Problem to work on -
Each line from the beginning of the data below through the line containing "COL = SC.collection" should be repeated exactly, please.

· · · · ·

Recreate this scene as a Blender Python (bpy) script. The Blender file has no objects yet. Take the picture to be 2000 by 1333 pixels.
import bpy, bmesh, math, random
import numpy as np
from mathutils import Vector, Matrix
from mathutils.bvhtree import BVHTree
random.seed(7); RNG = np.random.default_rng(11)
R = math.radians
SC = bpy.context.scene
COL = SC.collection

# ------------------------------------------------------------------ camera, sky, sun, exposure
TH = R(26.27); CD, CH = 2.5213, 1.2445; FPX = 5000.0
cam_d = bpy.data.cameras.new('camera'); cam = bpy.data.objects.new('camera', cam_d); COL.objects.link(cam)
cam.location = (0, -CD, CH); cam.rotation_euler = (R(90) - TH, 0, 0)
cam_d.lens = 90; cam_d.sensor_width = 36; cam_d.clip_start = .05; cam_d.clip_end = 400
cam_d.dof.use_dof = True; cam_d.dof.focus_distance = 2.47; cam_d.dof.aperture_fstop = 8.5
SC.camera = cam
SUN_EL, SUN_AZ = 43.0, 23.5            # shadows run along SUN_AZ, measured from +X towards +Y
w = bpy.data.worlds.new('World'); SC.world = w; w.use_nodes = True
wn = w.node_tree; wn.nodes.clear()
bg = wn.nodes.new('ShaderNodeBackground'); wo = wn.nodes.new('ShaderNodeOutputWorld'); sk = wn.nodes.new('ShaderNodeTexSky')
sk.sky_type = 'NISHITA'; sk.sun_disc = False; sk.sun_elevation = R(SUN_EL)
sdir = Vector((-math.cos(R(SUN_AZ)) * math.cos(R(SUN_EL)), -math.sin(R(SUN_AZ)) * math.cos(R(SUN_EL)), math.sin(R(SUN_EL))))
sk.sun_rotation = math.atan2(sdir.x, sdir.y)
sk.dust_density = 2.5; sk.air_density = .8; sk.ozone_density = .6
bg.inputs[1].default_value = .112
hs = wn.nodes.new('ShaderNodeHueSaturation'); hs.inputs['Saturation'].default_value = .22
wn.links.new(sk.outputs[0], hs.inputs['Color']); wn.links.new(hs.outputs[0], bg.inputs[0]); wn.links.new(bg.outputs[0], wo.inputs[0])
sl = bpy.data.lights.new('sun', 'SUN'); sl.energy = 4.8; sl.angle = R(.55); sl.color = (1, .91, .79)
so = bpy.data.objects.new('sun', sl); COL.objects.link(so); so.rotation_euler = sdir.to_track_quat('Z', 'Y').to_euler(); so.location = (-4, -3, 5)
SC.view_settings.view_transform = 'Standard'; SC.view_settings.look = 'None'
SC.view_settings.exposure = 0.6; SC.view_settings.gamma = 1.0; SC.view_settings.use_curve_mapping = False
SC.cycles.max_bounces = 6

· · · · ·

Output -
Recreate this scene as a Blender Python (bpy) script. The Blender file has no objects yet. Take the picture to be 2000 by 1333 pixels.
import bpy, bmesh, math, random
import numpy as np
from mathutils import Vector, Matrix
from mathutils.bvhtree import BVHTree
random.seed(7); RNG = np.random.default_rng(11)
R = math.radians
SC = bpy.context.scene
COL = SC.collection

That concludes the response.